You may think my obsession with writers’ heat sources a little peculiar, but to me it’s quite a practical preoccupation. For the last five months or so, I’ve been writing a non-fiction book about Dublin. Much of this time has been spent in a box room in the rented house I share with my girlfriend on a south Dublin housing estate. The room is smallish, but big enough to accommodate two desks (a large desk – mine; a smaller one – hers). As my girlfriend mostly works from an office in the city centre, I’m habitually the sole resident here, sitting in my cheap office chair, trying to hammer out a substantial word count on a daily basis. A lot of this writing has taken place during a quite icy winter.
On cold days, I had initially tried working without any heat source at all – but my hands would freeze up, mangling the words I typed on the keyboard. I had a choice: either find some heating or fall considerably behind with my writing. Because it seemed wasteful, not to mention costly, to heat the entire house, I thought I’d try and find a small plug-in heater.

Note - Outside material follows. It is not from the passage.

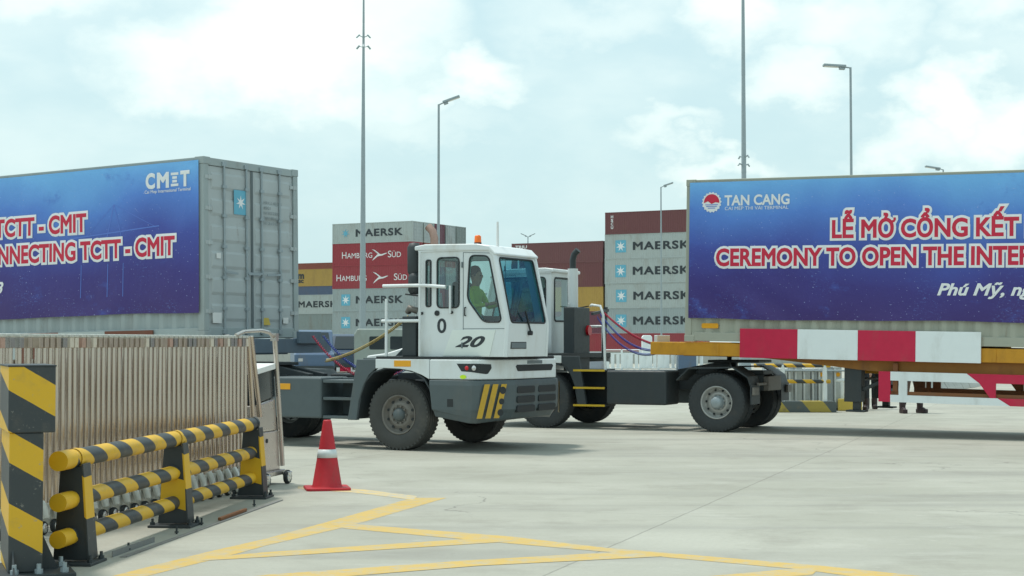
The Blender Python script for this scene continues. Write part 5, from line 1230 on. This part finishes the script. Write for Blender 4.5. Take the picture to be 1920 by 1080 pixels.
# ------------------------------------------------------------------ things beyond the trucks
def pp(u, Y): return Vector(((u-960)/F*Y, Y, 0))
def van(label, loc, rz, paint_, Ln=4.8, Wd=1.8, Ht=2.15):
    T = thing('parked_van', label, 'van', loc, rz, 'vehicles parked in the yard')
    pr = [(0, 0.35), (0, 1.05), (0.75, 1.15), (1.45, Ht-0.08), (1.8, Ht), (Ln-0.15, Ht), (Ln, Ht-0.25), (Ln, 0.35)]
    q = MB(); q.prism(pr, -Wd/2, Wd/2, 'xz'); q.build('body', paint_, T, bevel=0.06, seg=3)
    zt = min(1.85, Ht-0.14); zl = min(1.25, Ht-0.55)
    for sy in (-1, 1):
        for a, b_ in ((1.75, 2.6), (2.7, 3.55), (3.65, min(4.5, Ln-0.2))):
            if b_-a > 0.2: q = MB(); q.prism(rrect(a, b_, zl, zt, .06), sy*Wd/2, sy*(Wd/2+0.008), 'xz'); q.build('side_window', M['carglass'], T)
        q = MB(); q.prism([(0.98, zl), (1.62, zl), (1.62, zt), (1.38, zt)], sy*Wd/2, sy*(Wd/2+0.008), 'xz'); q.build('side_window', M['carglass'], T)
    q = MB(); q.add([(0.80, -0.78, 1.23), (0.80, 0.78, 1.23), (1.40, 0.70, Ht-0.14), (1.40, -0.70, Ht-0.14)], [(0, 1, 2, 3)]); q.build('windscreen', M['carglass'], T, M=Matrix.Translation((-0.02, 0, 0.02)))
    q = MB(); q.box(Ln, Ln+0.01, -0.7, 0.7, zl, zt); q.build('rear_window', M['carglass'], T)
    for y in (-0.72, 0.52):
        q = MB(); q.box(-0.012, 0.02, y, y+0.2, 0.72, 0.86); q.build('headlight', M['lamp'], T); q = MB(); q.box(Ln, Ln+0.012, y, y+0.2, 0.85, 1.2); q.build('tail_light', M['redlamp'], T)
    q = MB(); q.box(-0.08, 0.05, -Wd/2+.03, Wd/2-.03, 0.32, 0.52); q.build('bumper', M['black'], T, bevel=0.03)
    q = MB(); q.box(Ln-.05, Ln+0.08, -Wd/2+.03, Wd/2-.03, 0.32, 0.52); q.build('bumper', M['black'], T, bevel=0.03)
    for x in (0.85, Ln-1.0):
        for sy in (-1, 1):
            q = MB(); q.lathe([(0.0, -0.08), (0.2, -0.09), (0.22, -0.1), (0.32, -0.1), (0.33, 0.1), (0.0, 0.1)], 24, 'y', (x, sy*(Wd/2-0.08), 0.33)); wv = q.build('wheel', M['rubber'], T)
            q = MB(); q.lathe([(0.0, -0.012), (0.17, -0.010), (0.2, 0.0)][::-1], 20, 'y', (0, 0, 0)); o = q.build('rim', M['rim'], wv); o.location = (x, sy*(Wd/2+0.025), 0.33); o.rotation_euler = (0, 0, 0 if sy < 0 else PI)
    return T
M['vblue'] = paint('dull_blue_vehicle_paint', (0.09, 0.14, 0.22), 0.35, amt=0.3); M['vsilver'] = paint('greenish_silver_vehicle_paint', (0.30, 0.34, 0.31), 0.35, amt=0.2); M['vwhite'] = paint('white_vehicle_paint', (0.6, 0.62, 0.62), 0.35, amt=0.2)
van('dull blue van parked beyond the grey container doors', pp(590, 72), R(100), M['vblue'])
van('darker blue van parked between the blue and silver ones', pp(655, 80), R(95), paint('dark_blue_vehicle_paint', (0.055, 0.085, 0.13), 0.35, amt=0.3), Ht=2.0)
van('silver green minibus parked behind the cab handrails', pp(666, 74)+Vector((5.2, 0.2, 0)), R(182), M['vsilver'], Ln=5.2, Ht=2.2)
van('white car parked low behind the cab handrails', pp(690, 64), R(3), M['vwhite'], Ln=4.2, Ht=1.45)
for k in range(9):
    o = MB(); o.box(0, 0.56, 0, 0.35, 0, 0.50); red = k % 2 == 1
    tag(o.build('kerb_block', M['b_red'] if red else M['b_white'], None, bevel=0.02), '%s kerb block, %s of the row seen under the left tractor' % ('red' if red else 'white', ['first', 'second', 'third', 'fourth', 'fifth', 'sixth', 'seventh', 'eighth', 'ninth'][k]), 'kerb block', 'red and white kerb blocks')
    ob = COL.objects[-1]; ob.location = pp(578, 86) + Vector((k*0.57, 0.02*k, 0))
q = MB(); q.box(0, 5.2, 0, 0.5, 0, 0.75); lw = q.build('low_wall', M['stickery'], None, bevel=0.03); lw.location = pp(560, 90); tag(lw, 'low pale yellow wall behind the red and white kerb blocks', 'wall')
q = MB(); q.box(0, 90, 0, 0.25, 0, 0.9); lw = q.build('boundary_wall', M['concrete2'], None); lw.location = (-60, 118, 0); tag(lw, 'long low concrete wall in front of the stacks on the left', 'wall')
q = MB(); q.box(0, 60, 0, 0.25, 0, 0.75); lw = q.build('boundary_wall', M['concrete2'], None); lw.location = (31, 118.5, 0); tag(lw, 'long low concrete wall far behind the right trailer', 'wall')
# railing panels between the tractors
def fence_panel(label, loc, rz, wd=1.6, ht=1.15):
    T = thing('fence_panel', label, 'fence panel', loc, rz, 'pale railing panels seen above the dark fuel tank')
    q = MB()
    for z in (0.12, ht-0.22, ht): q.cyl((0, 0, z), (wd, 0, z), 0.03, seg=8)
    for x in (0, wd): q.cyl((x, 0, 0), (x, 0, ht), 0.03, seg=8)
    q.build('rails', M['b_white'], T)
    for i in range(5): q = MB(); q.box(0.12+i*0.3, 0.30+i*0.3, -0.02, 0.02, 0.14, ht-0.24); q.build('slat', M['b_white'], T)
    for x in (0.3, wd-0.3): q = MB(); q.bar((x, -0.3, 0.02), (x, 0.3, 0.02), 0.05, 0.04); q.build('foot', M['galv'], T)
    return T
ordw = ['first', 'second', 'third', 'fourth', 'fifth']
for k in range(5): fence_panel('pale railing panel, %s from the left behind the dark fuel tank' % ordw[k], pp(1132, 90) + Vector((k*1.05, 0.18*k, 0)), R(8), 1.0)
q = MB(); q.box(0, 0.85, 0, 0.8, 0, 1.05); o = q.build('utility_cabinet', paint('lavender_grey_cabinet', (0.30, 0.33, 0.38), 0.5), None, bevel=0.02); o.location = pp(1106, 84); tag(o, 'blue grey cabinet left of the pale railing panels', 'cabinet')
q = MB(); q.prism([(0, 0), (0.6, 0), (0.6, 1.9), (0.5, 2.0), (0.1, 2.0), (0, 1.9)], 0, 0.6, 'xz'); q.box(-0.04, 0.64, -0.04, 0.64, 0, 0.15); o = q.build('utility_cabinet', M['b_white'], None, bevel=0.03); o.location = pp(1204, 96); tag(o, 'white cabinet beside the foot of the thin lamp post', 'cabinet')
q = MB(); q.box(0, 1.0, 0, 0.8, 0, 1.0); o = q.build('utility_cabinet', M['vblue'], None, bevel=0.02); o.location = pp(1272, 90); tag(o, 'small blue cabinet under the orange trailer nose', 'cabinet')
# striped block with two pipes under the right trailer
T = thing('block_barrier', 'low yellow and black concrete block with two striped pipes under the right trailer', 'barrier', pp(1443, 36.4), R(-2))
q = MB(); q.prism([(0, 0), (1.50, 0), (1.50, 0.22), (1.46, 0.25), (0.04, 0.25), (0, 0.22)], 0, 0.5, 'xz'); q.build('block', M['blockstripe'] if 'blockstripe' in M else stripes('block_paint', 0.95, 1, 0, 0.8, 0.02, (0.10, 0.12, 0.12), (0.42, 0.32, 0.07), 0.5, 0.8, 0.6), T, bevel=0.015)
sp2 = stripes('pipe_stripes', 0.42, 1, 0, 1.2, 0.1, BLK, YEL, 0.5)
for z in (1.06, 0.70): q = MB(); q.cyl((-0.35, 0.1, z), (1.38, 0.1, z), 0.045, seg=16); q.build('pipe', sp2, T)
for x in (0.30, 1.25): q = MB(); q.cyl((x, 0.1, 0.25), (x, 0.1, 1.08), 0.05, seg=12); q.build('post', M['b_white'], T)
T = thing('block_barrier', 'second concrete block with a grey pipe, half hidden by the landing leg', 'barrier', pp(1570, 37.2), R(-10))
q = MB(); q.box(0, 0.55, 0, 0.45, 0, 0.28); q.build('block', M['stickery'], T, bevel=0.02)
q = MB(); q.cyl((-0.05, 0.2, 0.70), (0.6, 0.2, 0.70), 0.05, seg=12); q.cyl((0.1, 0.2, 0.28), (0.1, 0.2, 0.7), 0.045, seg=10); q.cyl((0.45, 0.2, 0.28), (0.45, 0.2, 0.7), 0.045, seg=10); q.build('pipe_frame', M['b_white'], T)
# row of barrier blocks running away on the right
for k in range(12):
    q = MB(); q.prism([(-0.28, 0), (0.28, 0), (0.24, 0.10), (0.13, 0.28), (0.11, 0.50), (-0.11, 0.50), (-0.13, 0.28), (-0.24, 0.10)], 0, 1.45, 'xz')
    o = q.build('jersey_barrier', M['concrete2'], None, bevel=0.015); o.location = Vector((12.6+0.62*k*1.0, 49.0+1.36*k, 0)); o.rotation_euler = (0, 0, R(-24.5)+random.uniform(-.03, .03))
    tag(o, 'pale concrete barrier block, number %s of the row seen through the side guard' % ['one', 'two', 'three', 'four', 'five', 'six', 'seven', 'eight', 'nine', 'ten', 'eleven', 'twelve'][k], 'barrier', 'concrete barrier blocks beyond the side guard')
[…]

When you’re interested in literature, you begin to wonder how certain writers would do certain things: you become obsessed with writers’ working methods and try to emulate their approaches in the hope that a little of what you irrationally assume is the magic of their compositional process will somehow elevate your own tawdry routines. Don DeLillo composes each new paragraph on a new page. Nabokov wrote on index cards. Hemingway wrote standing up. Perhaps I could do these things too? (Many of these examples are drawn from Brian Dillon’s excellent I Am Sitting in A Room, a wry commentary on the obsession with writers’ rooms.)
While in this frame of mind, I wondered what kind of heater a great contemporary novelist – like Philip Roth, say – would buy if he was in my position. And by ‘my position’, I mean: attempting to buy a reasonably priced plug-in heater that would keep a twelve foot-by-twelve foot room warm.
But I’m sad to say that the literature on this topic is sorely lacking. I combed the Paris Review – usually the go-to source for information about the minutiae of writers’ habits – and discovered nothing.
Eventually, though, I found the dearth of literary commentary on the question of office heating somehow liberating. With no anxiety of influence to overcome, I unselfconsciously chose a decent heater and have been writing fairly steadily ever since.